[Records with scene code]
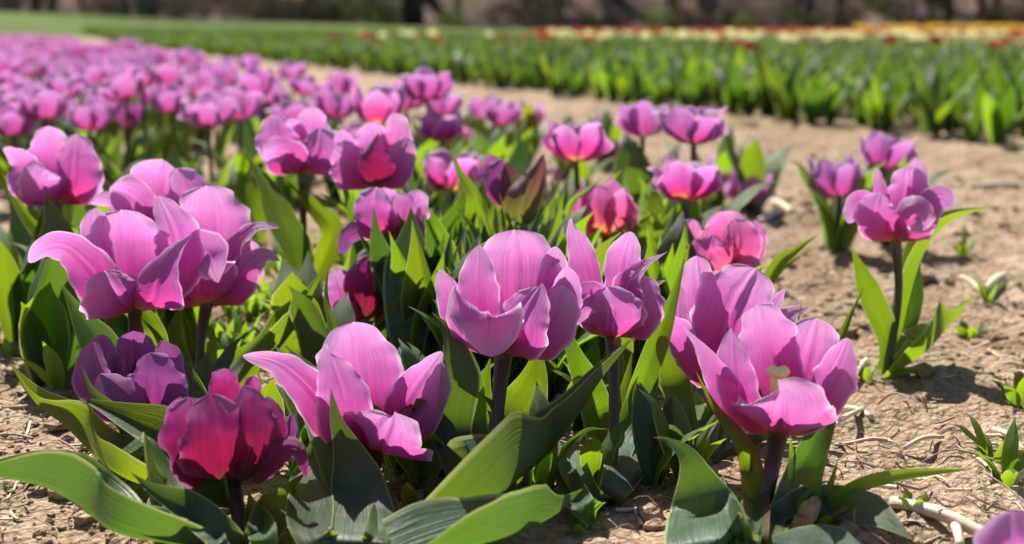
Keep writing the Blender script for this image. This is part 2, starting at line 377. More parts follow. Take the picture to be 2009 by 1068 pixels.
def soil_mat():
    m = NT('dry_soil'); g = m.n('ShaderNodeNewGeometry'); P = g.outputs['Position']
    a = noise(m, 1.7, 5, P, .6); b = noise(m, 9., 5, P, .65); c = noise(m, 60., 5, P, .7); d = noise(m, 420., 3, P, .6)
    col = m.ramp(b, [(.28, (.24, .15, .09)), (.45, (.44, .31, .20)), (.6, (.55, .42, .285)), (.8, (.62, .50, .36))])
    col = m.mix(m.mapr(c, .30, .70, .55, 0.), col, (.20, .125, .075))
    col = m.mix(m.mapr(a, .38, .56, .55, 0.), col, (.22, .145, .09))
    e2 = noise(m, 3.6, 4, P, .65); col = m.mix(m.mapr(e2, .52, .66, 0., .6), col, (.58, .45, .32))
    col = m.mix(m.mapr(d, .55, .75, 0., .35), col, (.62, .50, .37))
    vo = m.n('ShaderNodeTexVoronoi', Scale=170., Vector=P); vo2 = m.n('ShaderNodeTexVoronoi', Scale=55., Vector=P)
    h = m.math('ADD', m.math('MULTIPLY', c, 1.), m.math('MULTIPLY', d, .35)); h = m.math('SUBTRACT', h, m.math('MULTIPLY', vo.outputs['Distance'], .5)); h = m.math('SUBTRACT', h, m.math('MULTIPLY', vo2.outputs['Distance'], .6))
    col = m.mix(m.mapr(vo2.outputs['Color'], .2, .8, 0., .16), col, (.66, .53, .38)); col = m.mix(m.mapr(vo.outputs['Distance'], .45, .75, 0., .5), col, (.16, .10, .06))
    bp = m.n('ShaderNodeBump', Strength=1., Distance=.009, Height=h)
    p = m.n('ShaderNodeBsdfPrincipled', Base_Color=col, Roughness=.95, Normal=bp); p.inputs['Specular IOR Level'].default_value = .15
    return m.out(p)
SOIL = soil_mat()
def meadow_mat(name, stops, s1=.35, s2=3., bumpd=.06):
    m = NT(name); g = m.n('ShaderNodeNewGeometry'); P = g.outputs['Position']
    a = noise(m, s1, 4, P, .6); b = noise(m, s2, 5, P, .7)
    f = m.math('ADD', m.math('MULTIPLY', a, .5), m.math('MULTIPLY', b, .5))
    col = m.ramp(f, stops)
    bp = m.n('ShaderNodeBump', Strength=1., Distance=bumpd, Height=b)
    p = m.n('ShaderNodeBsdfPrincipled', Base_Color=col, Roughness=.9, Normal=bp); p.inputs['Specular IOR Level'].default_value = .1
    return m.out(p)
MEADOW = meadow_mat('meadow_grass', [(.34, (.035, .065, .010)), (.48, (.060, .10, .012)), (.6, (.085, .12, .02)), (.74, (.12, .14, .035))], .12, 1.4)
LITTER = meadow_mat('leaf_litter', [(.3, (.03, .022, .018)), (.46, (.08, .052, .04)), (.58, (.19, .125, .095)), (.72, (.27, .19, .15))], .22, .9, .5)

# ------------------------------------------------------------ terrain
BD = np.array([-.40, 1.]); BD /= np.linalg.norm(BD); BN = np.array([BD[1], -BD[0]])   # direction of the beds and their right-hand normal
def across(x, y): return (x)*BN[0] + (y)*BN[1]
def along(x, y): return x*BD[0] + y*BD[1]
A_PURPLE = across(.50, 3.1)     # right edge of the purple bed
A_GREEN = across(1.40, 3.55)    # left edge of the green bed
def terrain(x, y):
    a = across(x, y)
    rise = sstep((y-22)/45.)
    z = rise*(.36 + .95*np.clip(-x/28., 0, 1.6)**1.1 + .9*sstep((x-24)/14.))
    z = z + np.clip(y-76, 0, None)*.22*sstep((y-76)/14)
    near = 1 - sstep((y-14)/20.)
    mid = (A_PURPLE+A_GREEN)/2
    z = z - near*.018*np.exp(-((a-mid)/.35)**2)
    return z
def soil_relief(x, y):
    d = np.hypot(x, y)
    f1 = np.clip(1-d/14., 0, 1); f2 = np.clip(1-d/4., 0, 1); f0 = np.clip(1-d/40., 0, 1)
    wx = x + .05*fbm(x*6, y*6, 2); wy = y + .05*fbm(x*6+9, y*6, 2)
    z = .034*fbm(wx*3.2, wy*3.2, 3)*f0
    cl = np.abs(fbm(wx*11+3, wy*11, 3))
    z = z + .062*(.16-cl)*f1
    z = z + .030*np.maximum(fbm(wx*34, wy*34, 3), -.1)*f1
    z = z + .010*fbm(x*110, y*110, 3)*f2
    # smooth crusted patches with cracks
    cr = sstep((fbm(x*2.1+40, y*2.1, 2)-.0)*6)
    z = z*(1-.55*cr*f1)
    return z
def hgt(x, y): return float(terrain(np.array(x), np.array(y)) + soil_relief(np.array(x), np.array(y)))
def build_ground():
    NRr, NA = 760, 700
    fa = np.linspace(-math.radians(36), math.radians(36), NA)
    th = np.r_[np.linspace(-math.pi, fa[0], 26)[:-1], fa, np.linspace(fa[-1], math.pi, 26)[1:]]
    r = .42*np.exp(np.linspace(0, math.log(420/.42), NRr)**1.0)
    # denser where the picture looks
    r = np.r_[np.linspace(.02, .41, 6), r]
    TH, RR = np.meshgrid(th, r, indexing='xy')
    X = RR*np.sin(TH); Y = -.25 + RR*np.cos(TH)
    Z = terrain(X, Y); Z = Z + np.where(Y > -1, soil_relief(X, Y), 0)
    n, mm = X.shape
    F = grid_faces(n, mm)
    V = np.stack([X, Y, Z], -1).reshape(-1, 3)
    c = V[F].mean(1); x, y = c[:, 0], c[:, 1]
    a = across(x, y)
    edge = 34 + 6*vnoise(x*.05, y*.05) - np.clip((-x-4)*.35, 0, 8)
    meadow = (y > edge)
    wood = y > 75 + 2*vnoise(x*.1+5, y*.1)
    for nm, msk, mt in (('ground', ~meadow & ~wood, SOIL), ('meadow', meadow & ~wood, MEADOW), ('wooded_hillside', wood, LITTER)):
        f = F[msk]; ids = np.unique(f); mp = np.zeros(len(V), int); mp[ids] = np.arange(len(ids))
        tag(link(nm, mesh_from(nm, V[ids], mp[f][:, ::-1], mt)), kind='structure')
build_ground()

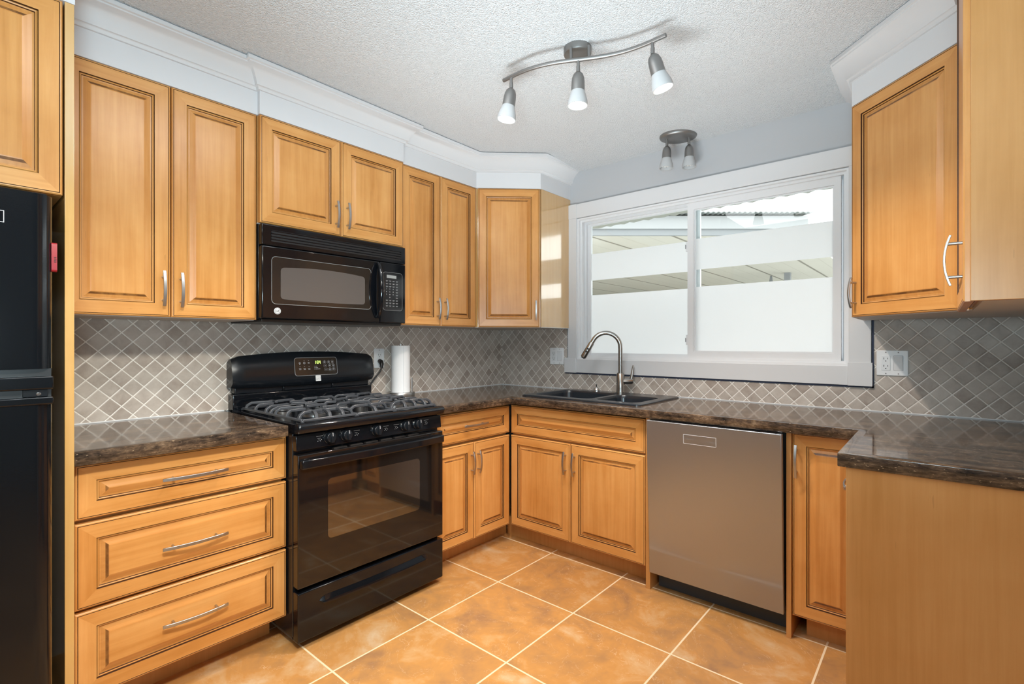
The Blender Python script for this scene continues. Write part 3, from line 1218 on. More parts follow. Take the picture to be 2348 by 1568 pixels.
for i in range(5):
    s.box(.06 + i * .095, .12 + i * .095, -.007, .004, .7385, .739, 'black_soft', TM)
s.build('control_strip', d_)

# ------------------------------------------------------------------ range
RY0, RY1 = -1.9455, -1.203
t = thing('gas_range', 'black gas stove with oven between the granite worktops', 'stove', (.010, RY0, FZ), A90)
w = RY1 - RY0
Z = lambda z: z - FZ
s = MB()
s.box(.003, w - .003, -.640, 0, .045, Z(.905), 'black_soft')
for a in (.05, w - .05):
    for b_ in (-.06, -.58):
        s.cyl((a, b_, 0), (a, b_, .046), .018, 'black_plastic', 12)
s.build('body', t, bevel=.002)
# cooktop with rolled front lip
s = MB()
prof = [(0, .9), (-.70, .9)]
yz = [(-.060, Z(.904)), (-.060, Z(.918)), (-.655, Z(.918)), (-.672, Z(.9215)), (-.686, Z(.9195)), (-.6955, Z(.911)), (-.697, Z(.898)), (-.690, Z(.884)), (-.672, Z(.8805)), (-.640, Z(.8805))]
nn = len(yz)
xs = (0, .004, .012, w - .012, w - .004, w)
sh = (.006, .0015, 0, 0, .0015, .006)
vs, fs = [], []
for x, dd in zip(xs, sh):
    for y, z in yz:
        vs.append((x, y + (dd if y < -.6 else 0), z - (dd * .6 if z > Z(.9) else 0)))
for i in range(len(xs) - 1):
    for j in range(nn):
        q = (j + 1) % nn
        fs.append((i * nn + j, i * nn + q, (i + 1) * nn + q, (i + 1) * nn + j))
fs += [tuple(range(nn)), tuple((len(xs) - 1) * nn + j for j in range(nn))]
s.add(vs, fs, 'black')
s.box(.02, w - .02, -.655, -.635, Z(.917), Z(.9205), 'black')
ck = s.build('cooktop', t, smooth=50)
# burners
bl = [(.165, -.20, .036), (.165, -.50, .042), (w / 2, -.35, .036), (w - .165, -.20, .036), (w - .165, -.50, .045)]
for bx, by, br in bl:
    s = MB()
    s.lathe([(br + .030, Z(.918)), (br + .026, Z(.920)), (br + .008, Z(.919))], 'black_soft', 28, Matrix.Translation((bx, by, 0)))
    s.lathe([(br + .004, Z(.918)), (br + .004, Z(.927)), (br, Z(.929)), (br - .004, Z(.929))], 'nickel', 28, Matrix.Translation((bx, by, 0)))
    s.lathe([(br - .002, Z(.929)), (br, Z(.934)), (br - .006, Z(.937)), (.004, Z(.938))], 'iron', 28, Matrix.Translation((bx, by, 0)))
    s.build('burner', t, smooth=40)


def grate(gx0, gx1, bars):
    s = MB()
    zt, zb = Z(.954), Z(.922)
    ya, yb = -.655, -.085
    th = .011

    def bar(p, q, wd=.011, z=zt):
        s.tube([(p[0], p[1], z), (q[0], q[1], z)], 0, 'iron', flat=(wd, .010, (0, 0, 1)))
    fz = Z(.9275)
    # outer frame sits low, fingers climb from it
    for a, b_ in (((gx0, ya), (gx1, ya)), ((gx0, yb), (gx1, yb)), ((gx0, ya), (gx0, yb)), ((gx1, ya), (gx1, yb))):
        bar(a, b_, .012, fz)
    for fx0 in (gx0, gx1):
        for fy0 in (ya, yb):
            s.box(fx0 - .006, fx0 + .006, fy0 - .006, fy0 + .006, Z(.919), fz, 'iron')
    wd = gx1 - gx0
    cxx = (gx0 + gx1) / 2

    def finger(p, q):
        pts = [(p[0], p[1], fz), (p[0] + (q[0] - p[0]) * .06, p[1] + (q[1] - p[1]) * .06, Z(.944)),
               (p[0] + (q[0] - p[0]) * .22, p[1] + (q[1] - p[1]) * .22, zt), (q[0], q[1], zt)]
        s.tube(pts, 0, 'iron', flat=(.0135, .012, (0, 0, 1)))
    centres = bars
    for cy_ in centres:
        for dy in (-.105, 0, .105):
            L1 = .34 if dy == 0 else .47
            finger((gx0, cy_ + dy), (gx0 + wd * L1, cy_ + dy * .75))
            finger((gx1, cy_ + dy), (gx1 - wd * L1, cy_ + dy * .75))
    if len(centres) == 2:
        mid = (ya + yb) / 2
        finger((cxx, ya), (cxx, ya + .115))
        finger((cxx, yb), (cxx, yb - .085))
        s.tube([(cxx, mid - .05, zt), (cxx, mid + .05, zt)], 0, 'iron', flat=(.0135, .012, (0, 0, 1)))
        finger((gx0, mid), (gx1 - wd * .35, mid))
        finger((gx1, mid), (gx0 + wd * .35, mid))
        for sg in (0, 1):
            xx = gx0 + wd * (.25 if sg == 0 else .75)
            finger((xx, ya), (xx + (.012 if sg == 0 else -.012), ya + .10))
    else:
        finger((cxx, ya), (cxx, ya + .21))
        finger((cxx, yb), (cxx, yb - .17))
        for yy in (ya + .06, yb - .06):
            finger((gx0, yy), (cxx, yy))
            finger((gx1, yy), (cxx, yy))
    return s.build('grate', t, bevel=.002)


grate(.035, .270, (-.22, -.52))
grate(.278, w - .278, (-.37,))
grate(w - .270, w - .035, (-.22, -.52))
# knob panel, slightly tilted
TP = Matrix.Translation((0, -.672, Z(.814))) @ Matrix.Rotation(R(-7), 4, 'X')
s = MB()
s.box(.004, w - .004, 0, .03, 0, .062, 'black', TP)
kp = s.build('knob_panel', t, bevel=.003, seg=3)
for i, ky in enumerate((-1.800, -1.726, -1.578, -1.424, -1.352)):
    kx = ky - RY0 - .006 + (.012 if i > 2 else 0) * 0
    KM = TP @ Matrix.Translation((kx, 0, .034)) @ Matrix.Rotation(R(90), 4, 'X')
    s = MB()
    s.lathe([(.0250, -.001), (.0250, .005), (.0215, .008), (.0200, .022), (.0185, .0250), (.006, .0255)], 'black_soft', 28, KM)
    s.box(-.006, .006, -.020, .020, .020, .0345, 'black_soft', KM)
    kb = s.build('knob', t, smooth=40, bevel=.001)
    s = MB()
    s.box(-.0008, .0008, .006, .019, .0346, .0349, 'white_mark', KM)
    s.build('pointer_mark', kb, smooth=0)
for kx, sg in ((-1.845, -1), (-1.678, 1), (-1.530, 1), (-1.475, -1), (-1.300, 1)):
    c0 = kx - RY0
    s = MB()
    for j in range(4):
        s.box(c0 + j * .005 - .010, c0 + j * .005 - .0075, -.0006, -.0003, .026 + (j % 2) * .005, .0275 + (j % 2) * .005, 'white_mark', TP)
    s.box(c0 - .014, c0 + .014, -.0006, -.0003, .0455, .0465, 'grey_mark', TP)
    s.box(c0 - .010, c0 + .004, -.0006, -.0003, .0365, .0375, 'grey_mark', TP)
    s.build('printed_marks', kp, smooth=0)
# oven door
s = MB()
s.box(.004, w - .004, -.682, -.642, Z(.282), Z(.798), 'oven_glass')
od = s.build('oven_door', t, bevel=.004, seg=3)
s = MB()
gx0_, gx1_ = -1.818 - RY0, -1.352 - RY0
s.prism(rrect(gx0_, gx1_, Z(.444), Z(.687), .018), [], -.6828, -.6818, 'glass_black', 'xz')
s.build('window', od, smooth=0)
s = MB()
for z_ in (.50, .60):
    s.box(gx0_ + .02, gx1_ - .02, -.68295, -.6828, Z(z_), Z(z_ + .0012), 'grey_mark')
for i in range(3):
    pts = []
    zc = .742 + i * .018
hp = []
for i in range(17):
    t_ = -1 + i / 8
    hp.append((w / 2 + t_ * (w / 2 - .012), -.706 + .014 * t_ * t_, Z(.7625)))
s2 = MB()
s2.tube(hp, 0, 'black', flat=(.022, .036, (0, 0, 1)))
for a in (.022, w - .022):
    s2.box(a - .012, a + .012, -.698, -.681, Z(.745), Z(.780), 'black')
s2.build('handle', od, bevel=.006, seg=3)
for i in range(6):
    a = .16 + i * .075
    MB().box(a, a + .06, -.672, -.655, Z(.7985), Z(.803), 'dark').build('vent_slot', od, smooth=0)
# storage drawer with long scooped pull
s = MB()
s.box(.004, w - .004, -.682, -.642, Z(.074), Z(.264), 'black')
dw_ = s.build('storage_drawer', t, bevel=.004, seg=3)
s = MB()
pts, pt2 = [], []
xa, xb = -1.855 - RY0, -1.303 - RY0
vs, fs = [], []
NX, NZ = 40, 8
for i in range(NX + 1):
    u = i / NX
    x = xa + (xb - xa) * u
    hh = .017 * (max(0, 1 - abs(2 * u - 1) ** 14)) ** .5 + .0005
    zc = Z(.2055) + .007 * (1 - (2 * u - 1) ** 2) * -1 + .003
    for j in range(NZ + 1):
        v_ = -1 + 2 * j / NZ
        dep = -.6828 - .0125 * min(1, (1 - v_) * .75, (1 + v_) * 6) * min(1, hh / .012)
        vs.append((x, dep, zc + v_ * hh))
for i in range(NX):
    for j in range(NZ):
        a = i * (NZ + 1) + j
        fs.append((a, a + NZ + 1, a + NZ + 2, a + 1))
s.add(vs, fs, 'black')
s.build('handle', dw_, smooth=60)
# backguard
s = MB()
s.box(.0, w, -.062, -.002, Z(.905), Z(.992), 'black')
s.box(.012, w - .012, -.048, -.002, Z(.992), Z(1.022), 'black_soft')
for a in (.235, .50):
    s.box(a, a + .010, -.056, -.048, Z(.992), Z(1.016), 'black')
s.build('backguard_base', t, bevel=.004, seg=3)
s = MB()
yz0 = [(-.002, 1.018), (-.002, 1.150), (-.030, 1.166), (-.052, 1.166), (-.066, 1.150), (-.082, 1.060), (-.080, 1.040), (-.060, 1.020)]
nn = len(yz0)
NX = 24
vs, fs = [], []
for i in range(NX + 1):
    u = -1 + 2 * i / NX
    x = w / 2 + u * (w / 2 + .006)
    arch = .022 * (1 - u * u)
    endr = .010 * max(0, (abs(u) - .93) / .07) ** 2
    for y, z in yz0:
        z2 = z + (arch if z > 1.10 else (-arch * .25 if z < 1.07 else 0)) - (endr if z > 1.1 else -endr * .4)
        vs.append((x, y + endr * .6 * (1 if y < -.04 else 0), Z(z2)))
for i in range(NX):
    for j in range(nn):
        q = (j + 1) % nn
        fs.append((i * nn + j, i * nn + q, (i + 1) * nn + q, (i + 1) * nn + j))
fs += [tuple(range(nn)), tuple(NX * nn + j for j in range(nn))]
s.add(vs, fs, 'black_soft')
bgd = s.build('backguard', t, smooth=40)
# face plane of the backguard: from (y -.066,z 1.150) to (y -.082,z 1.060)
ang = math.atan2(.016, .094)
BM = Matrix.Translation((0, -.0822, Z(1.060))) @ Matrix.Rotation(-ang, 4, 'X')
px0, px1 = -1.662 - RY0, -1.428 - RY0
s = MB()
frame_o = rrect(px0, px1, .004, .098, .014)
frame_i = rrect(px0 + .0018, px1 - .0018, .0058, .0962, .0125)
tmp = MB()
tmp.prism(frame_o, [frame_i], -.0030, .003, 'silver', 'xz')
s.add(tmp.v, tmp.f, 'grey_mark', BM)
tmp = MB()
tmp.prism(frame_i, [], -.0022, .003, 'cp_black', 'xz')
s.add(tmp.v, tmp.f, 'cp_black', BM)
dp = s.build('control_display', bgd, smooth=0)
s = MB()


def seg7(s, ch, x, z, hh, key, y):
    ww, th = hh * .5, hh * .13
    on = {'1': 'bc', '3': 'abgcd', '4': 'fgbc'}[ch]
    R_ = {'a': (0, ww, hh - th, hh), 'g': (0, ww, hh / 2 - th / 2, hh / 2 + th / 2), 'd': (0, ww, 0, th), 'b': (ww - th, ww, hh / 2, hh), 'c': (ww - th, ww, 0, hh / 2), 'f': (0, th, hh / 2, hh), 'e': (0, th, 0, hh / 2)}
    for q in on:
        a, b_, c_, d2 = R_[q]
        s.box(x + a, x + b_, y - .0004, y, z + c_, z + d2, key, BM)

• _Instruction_
Everything from the line that contains "The Blender Python" through the line that contains "s.build('control_strip', d_)" is to be transcribed exactly, and nothing outside that range.

• _Final result_
The Blender Python script for this scene continues. Write part 3, from line 1218 on. More parts follow. Take the picture to be 2348 by 1568 pixels.
for i in range(5):
    s.box(.06 + i * .095, .12 + i * .095, -.007, .004, .7385, .739, 'black_soft', TM)
s.build('control_strip', d_)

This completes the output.